Police Arrest Texas Woman Behind Death Threats to Judge Cannon

Texas police has arrested last week the woman who allegedly made death threats against the federal judge overseeing former President Donald Trump’s court fight over national security documents the FBI seized from his Florida resort.

A federal criminal complaint says that Tiffani Shea Gish of Houston left a series of threatening messages left on the voicemail of the US District Judge Aileen Cannon, telling her she was marked for assassination and that she planned to shoot her in front of her family.

The criminal complaint says that US marshals identified Gish by tracing her cellphone number.

Judge Cannon is presiding over Trump’s court case in Florida against the Justice Department and is handling Trump’s request for a special master to review documents and other items from Mar-a-Lago the FBI seized last month.

Gish admitted to federal marshals that she had left the threatening voicemails in which she also claimed to be in charge of nuclear for the US and that she has a license to kill working for Trump as his hitman, identifying herself as a federal agent named “Evelyn Salt”, as the spy character played by Angelina Jolie in the 2010 movie “Salt.”

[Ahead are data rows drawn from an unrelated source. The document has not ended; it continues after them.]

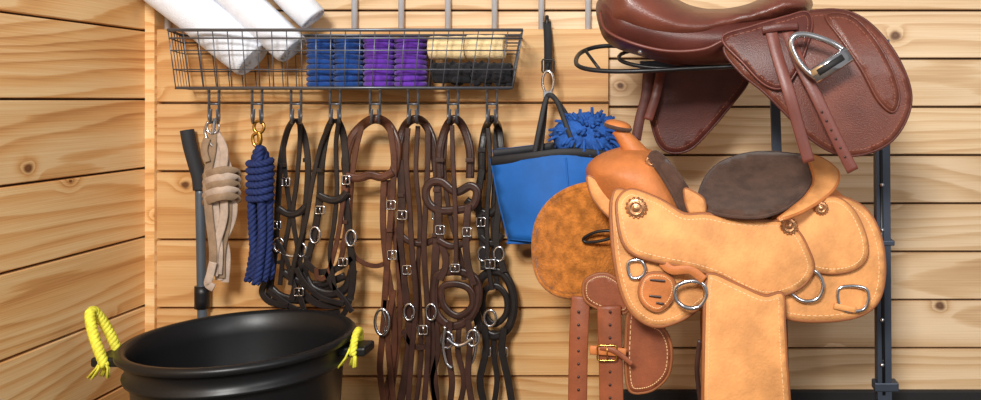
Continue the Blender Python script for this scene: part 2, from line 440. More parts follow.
def wrapset(base,m,xs,d,r,h,k0=0):
    for i,(px,dd) in enumerate(zip(xs,d)):
        x=(px-CX)/F*dd
        nm=base if (i+k0)==0 else '%s.%03d'%(base,i+k0)
        o=grp(nm)
        roll('wrap',(x,dd,zb0),(x,dd,zb0+h),r+.003,.009,3.8,m,o,ph=random.uniform(0,6))
        for q in range(9):
            z=zb0+h*(q+.5)/9
            wtube('fold_%d'%q,[(x+math.cos(a*.393)*r,dd+math.sin(a*.393)*r,z+.002*math.sin(a*.393+q)) for a in range(16)],h/19,m,o,closed=True,k=8)
wrapset('blue_polo_wrap',BLUEF,[322,349],[2.335,2.335],.034,.138)
wrapset('blue_polo_wrap',BLUEF,[333,356],[2.40,2.405],.026,.14,2)
wrapset('purple_polo_wrap',PURP,[380,411],[2.335,2.335],.038,.138)
wrapset('purple_polo_wrap',PURP,[388,416],[2.40,2.405],.026,.14,2)
for i,(m,x0,x1,z,y,r) in enumerate(((BLKF,434,472,.036,2.335,.032),(BLKF,474,512,.036,2.335,.032),(CREAM,430,466,.107,2.335,.036),(CREAM,467,505,.109,2.335,.038))):
    nm=('black_fleece_wrap' if i<2 else 'cream_fleece_wrap')+('.001' if i%2 else '')
    o=grp(nm)
    a=Vector(((x0-CX)/F*y,y,zb0+z)); b=Vector(((x1-CX)/F*y,y,zb0+z))
    roll('wrap',a,b,r,.01,3,m,o)
    for q in range(22 if i<2 else 0):
        t=(q%7+.5)/7; an=random.uniform(0,6.28); c=a.lerp(b,t)+Vector((0,math.cos(an)*r*.8,math.sin(an)*r*.8))
        lathe('tuft_%d'%q,[(0,-.012),(.009,-.007),(.013,0),(.009,.007),(0,.012)],c,m,o,10)
# ---------------------------------------------------------------- tub
g=grp('muck_tub')
TD=2.03; tc=Vector(((242-CX)/F*TD,TD,0)); rz=EYE-237/F*TD
R=.256
prof=[(0,0),(.200,0),(.207,.008),(R-.024,rz-.07),(R-.022,rz-.066),(R-.010,rz-.066),(R-.008,rz-.058),(R-.016,rz-.054),(R-.012,rz-.02),(R+.000,rz-.016),(R+.006,rz-.01),(R+.006,rz-.002),(R+.0,rz+.004),(R-.010,rz+.004),(R-.018,rz-.003),(R-.026,rz-.05),(.210,.02),(.200,.012),(0,.012)]
lathe('tub_shell',prof,tc,PLAST,g,96)
for s in (-1,1):
    x=tc.x+s*(R+.015); y=tc.y-.06 if s<0 else tc.y+.02
    box('handle_lug_%d'%(s+1),(x-.035,y-.035,rz-.045),(x+.035,y+.035,rz-.022),PLAST,g,.006)
def hrope(nm,x,y,h,w,R0):
    pts=[]
    for a in range(15):
        t=a/14; an=math.pi*t
        pts.append(Vector((x+(-.5+t)*.012-math.sin(an)*w,y+math.cos(an)*.035,rz-.04+math.sin(an)*h)))
    rope(nm,pts,R0,YEL,g,pitch=.03)
hrope('rope_handle_left',tc.x-R-.02,tc.y-.06,.12,.05,.011)
hrope('rope_handle_right',tc.x+R+.015,tc.y+.02,.05,-.005,.009)
for s,(x,y) in enumerate(((tc.x-R-.02,tc.y-.095),(tc.x+R+.015,tc.y-.015))):
    for q in range(10):
        a=random.uniform(0,6.28)
        wtube('frayed_end_%d_%d'%(s,q),[(x,y,rz-.02),(x+math.cos(a)*.014,y+math.sin(a)*.008,rz-.045),(x+math.cos(a)*.024-.01,y+math.sin(a)*.012,rz-.068)],.0026,YEL,g,k=5)
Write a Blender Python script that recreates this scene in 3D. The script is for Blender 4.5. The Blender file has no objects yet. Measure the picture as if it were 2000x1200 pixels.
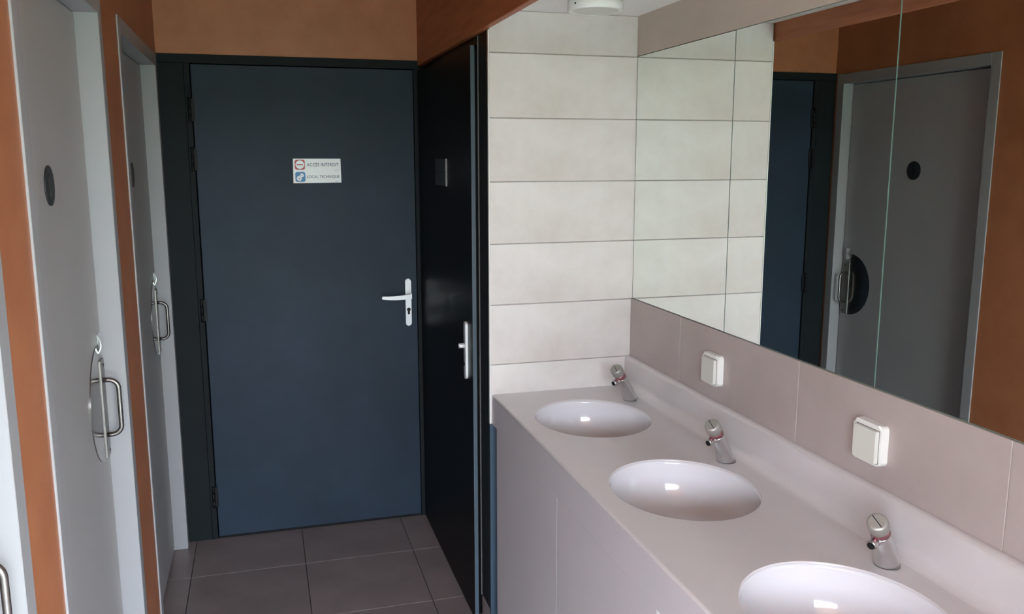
import bpy, bmesh, math, random
from mathutils import Vector, Matrix
random.seed(3)
S = bpy.context.scene
COL = S.collection

# ------------------------------------------------------------------ camera
CAM_H = 1.67294
f_px, pitch, yaw, roll = 1688.34, -0.16982, 0.28215, 0.00112
cy_, sy_ = math.cos(yaw), math.sin(yaw)
cp_, sp_ = math.cos(pitch), math.sin(pitch)
cr_, sr_ = math.cos(roll), math.sin(roll)
Rz = Matrix(((cy_, -sy_, 0), (sy_, cy_, 0), (0, 0, 1)))
Rx = Matrix(((1, 0, 0), (0, cp_, sp_), (0, -sp_, cp_)))
Ry = Matrix(((cr_, 0, -sr_), (0, 1, 0), (sr_, 0, cr_)))
R = Ry @ Rx @ Rz
cam_data = bpy.data.cameras.new('camera')
cam = bpy.data.objects.new('camera', cam_data)
COL.objects.link(cam)
mw = Matrix((R[0], R[2], -R[1])).transposed().to_4x4()
mw.translation = Vector((0, 0, CAM_H))
cam.matrix_world = mw
cam_data.sensor_width = 36
cam_data.lens = f_px * 36 / 2000
cam_data.clip_start = 0.02
S.camera = cam

# ------------------------------------------------------------------ world + daylight
S.view_settings.view_transform = 'Standard'
S.view_settings.look = 'None'
S.view_settings.gamma = 1
S.view_settings.use_curve_mapping = False
S.view_settings.exposure = 1.55
SKY = 15.0
w = bpy.data.worlds.new('overcast_sky'); S.world = w
w.use_nodes = True
nt = w.node_tree; nt.nodes.clear()
tc = nt.nodes.new('ShaderNodeTexCoord'); sx = nt.nodes.new('ShaderNodeSeparateXYZ')
cr = nt.nodes.new('ShaderNodeValToRGB'); bg = nt.nodes.new('ShaderNodeBackground'); wo = nt.nodes.new('ShaderNodeOutputWorld')
nt.links.new(tc.outputs['Generated'], sx.inputs[0]); nt.links.new(sx.outputs['Z'], cr.inputs[0])
nt.links.new(cr.outputs[0], bg.inputs[0]); nt.links.new(bg.outputs[0], wo.inputs[0])
e = cr.color_ramp.elements
e[0].position = 0.0; e[0].color = (0.84, 0.90, 1.0, 1)
e[1].position = 0.6; e[1].color = (0.60, 0.75, 1.0, 1)
bg.inputs[1].default_value = SKY

# daylight portal in the open entrance behind the photographer (only helps sampling of the sky)
la = bpy.data.lights.new('entrance_portal', 'AREA'); la.shape = 'RECTANGLE'; la.size = 3.40; la.size_y = 2.30
la.cycles.is_portal = True
lo = bpy.data.objects.new('entrance_portal', la); COL.objects.link(lo)
lo.location = (1.32, -0.262, 1.15); lo.rotation_euler = (math.radians(90), 0, 0)

# ------------------------------------------------------------------ materials
def lin(c):
    return tuple((v/255/12.92 if v/255 <= 0.04045 else ((v/255+0.055)/1.055)**2.4) for v in c) + (1,)

def mat(name, rgb, rough=0.5, metal=0.0, var=0.0, scale=4.0, rgb2=None, bump=0.0, bscale=60.0, coat=0.0, coat_r=0.1,
        spec=0.5, stretch=(1, 1, 1), obj_var=0.0, detail=5, vrough=0.0, ior=1.5):
    m = bpy.data.materials.new(name); m.use_nodes = True
    n = m.node_tree; b = n.nodes['Principled BSDF']
    b.inputs['Roughness'].default_value = rough; b.inputs['Metallic'].default_value = metal
    b.inputs['Specular IOR Level'].default_value = spec
    b.inputs['IOR'].default_value = ior
    b.inputs['Coat Weight'].default_value = coat; b.inputs['Coat Roughness'].default_value = coat_r
    c1 = lin(rgb); b.inputs['Base Color'].default_value = c1
    m.diffuse_color = c1
    if var or rgb2 or bump:
        t = n.nodes.new('ShaderNodeTexCoord'); mp = n.nodes.new('ShaderNodeMapping')
        mp.inputs['Scale'].default_value = stretch
        n.links.new(t.outputs['Object'], mp.inputs[0])
    if var or rgb2:
        nz = n.nodes.new('ShaderNodeTexNoise'); nz.inputs['Scale'].default_value = scale; nz.inputs['Detail'].default_value = detail
        nz.inputs['Roughness'].default_value = 0.62
        n.links.new(mp.outputs[0], nz.inputs['Vector'])
        rp = n.nodes.new('ShaderNodeValToRGB')
        rp.color_ramp.elements[0].position = 0.32; rp.color_ramp.elements[1].position = 0.68
        c2 = lin(rgb2) if rgb2 else tuple(min(1, v*(1+var)) for v in c1[:3])+(1,)
        c0 = c1 if rgb2 else tuple(v*(1-var) for v in c1[:3])+(1,)
        rp.color_ramp.elements[0].color = c0; rp.color_ramp.elements[1].color = c2
        n.links.new(nz.outputs['Fac'], rp.inputs[0])
        out = rp.outputs[0]
        if obj_var:
            oi = n.nodes.new('ShaderNodeObjectInfo'); mr = n.nodes.new('ShaderNodeMapRange')
            mr.inputs['To Min'].default_value = 1-obj_var; mr.inputs['To Max'].default_value = 1+obj_var
            n.links.new(oi.outputs['Random'], mr.inputs['Value'])
            hs = n.nodes.new('ShaderNodeHueSaturation'); n.links.new(mr.outputs[0], hs.inputs['Value']); n.links.new(out, hs.inputs['Color'])
            out = hs.outputs[0]
        n.links.new(out, b.inputs['Base Color'])
        if vrough:
            mr2 = n.nodes.new('ShaderNodeMapRange'); mr2.inputs['To Min'].default_value = rough-vrough; mr2.inputs['To Max'].default_value = rough+vrough
            n.links.new(nz.outputs['Fac'], mr2.inputs['Value']); n.links.new(mr2.outputs[0], b.inputs['Roughness'])
    if bump:
        n2 = n.nodes.new('ShaderNodeTexNoise'); n2.inputs['Scale'].default_value = bscale; n2.inputs['Detail'].default_value = 3
        n.links.new(mp.outputs[0], n2.inputs['Vector'])
        bp = n.nodes.new('ShaderNodeBump'); bp.inputs['Strength'].default_value = bump; bp.inputs['Distance'].default_value = 0.002
        n.links.new(n2.outputs['Fac'], bp.inputs['Height']); n.links.new(bp.outputs[0], b.inputs['Normal'])
    return m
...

She also claimed to be an Army Ranger, a CIA agent, and a Navy SEAL and threatened public officials such as former State Secretary Hillary Clinton while back in 2021, she offered the CIA on several occasions un-credible, nonsensical information related to nuclear weapons.

Back in March, Gish’s mother told Secret Service agents that she is borderline schizophrenic with a history of delusional conduct and also suffers from severe bipolar disorder.

Gish is due in court in Houston today for a hearing on the government’s request for a mental competency exam.

Despite Gish’s attorney arguing that she hadn’t acted on any of her threats, US Magistrate Judge Peter Bray of Houston ordered that she’d be held pending trial on charges of influencing a federal official by threat and one count of interstate communications with a threat to kidnap or injure.

Judge Bray found the threats themselves to be harmful because they’ve placed the victim in fear and caused distress and apprehension.